With New Online Certificate, Wharton Ups Its Fintech Investment

Penn Law professor Natasha Sarin during recent filming for Wharton’s new online fintech specialization.

Penn Law professor Natasha Sarin during recent filming for
Wharton’s new online fintech specialization. Wharton photo

More than one-third of the MBA Class of 2018 at the University of Pennsylvania’s Wharton School chose jobs in the financial services industry, by far the top choice among the school’s more than 800 new MBAs. Of course, Wharton is commonly considered the world’s top finance school, but it’s nonetheless an interesting wrinkle that while more than half (54.3%) of the latest graduating class switched career function and industry, nearly identical percentages came to Wharton from finance as left Wharton for finance: 35.7% and 36.9%, respectively, according to the school’s own employment report.

Finance is one of the pillars of graduate business education. Fintech is the new kid on the block. Already the global leader in finance, Wharton is the natural choice to lead in fintech, too: In its latest big move into the space, the school today (May 30) is launching a new online specialization through Coursera titled “FinTech: Foundations and Applications of Financial Technologies,” featuring four courses that cover a wide range of topics, from cryptocurrency to blockchain, crowdfunding to robo-advising, “insurtech” to modern investing. Classes will be taught by Wharton standing faculty members, including David Musto, faculty director of the new Stevens Center for Innovation in Finance.

“Wharton is committed to leading the future of finance,” says Musto, the Ronald O. Perelman professor in finance, in a Wharton news release. “The fintech specialization leverages the knowledge of our renowned Wharton faculty providing real-world knowledge to the benefit of learners around the globe.”

WHARTON IS ‘DEFINING FINTECH FOR THE WORLD’

The new 16-week program is available with a $79-per-month subscription to Coursera. It features four courses: Fintech: Foundations, Payments, and Regulations; Cryptocurrency and Blockchain: An Introduction to Digital Currencies; Lending, Crowdfunding, and Modern Investing; and Fintech Specialties: Insurtech, Real Estate Tech, and Artificial Intelligence. Each course hs four modules and features lectures and case studies from Penn faculty, including Wharton professors Musto, Chris Geczy, and Jessica Wachter, and Penn Law professor Natasha Sarin.

The courses also feature speakers from the industry, with guests drawn from such organizations as marketplace lender CommonBond, mobile payment processor Square, investment adviser Vanguard, and others.

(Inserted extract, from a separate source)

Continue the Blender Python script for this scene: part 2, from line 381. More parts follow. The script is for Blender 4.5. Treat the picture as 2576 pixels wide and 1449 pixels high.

Designed for working professionals, the fintech specialization is useful for “undergrad and grad students looking to beef up their resume over the summer months, small business owners who want to start using fintech applications in their operations, and investors who want to explore bitcoin” — as well as anyone else interested in gaining a foundational knowledge of financial technologies.

“We are proud to launch this program as part of our multi-faceted approach to defining fintech for the world,” Anne Trumbore, senior director of Wharton Online says. “The fintech specialization is an important new component of Wharton’s powerful fintech portfolio.”

FINTECH: ‘THE ROCKET FUEL OF FINANCIAL INNOVATION’

With the addition of the four specialization courses in fintech, Wharton Online now offers 10 certificate programs and over 50 courses. The Wharton School’s digital learning platform issues Continuing Education Units to specializations across a variety of business and management topics, with 100,000 certificate-earning learners and more than a million total learners who have accessed courses.

Wharton had been telegraphing this move for the last few months. In March the school announced the opening of the Stevens Center for Innovation in Finance, a move designed to put down a marker in Wharton’s mission to “define the state of the art in finance teaching and research,” Wharton Dean Geoff Garrett said at the time. “With fintech morphing from a buzzword into the rocket fuel of financial innovation, information technology is poised to revolutionize financial services — from mobile payments to microcredit, from lending to insurance, from cryptocurrencies to financial planning, and more. The Stevens Center will bring together the best thinkers from academia and industry to ensure that Wharton continues to chart the future of finance.”

Wharton is also home to the world’s first student fintech club, launched in 2014, and the first student-run fintech initiative.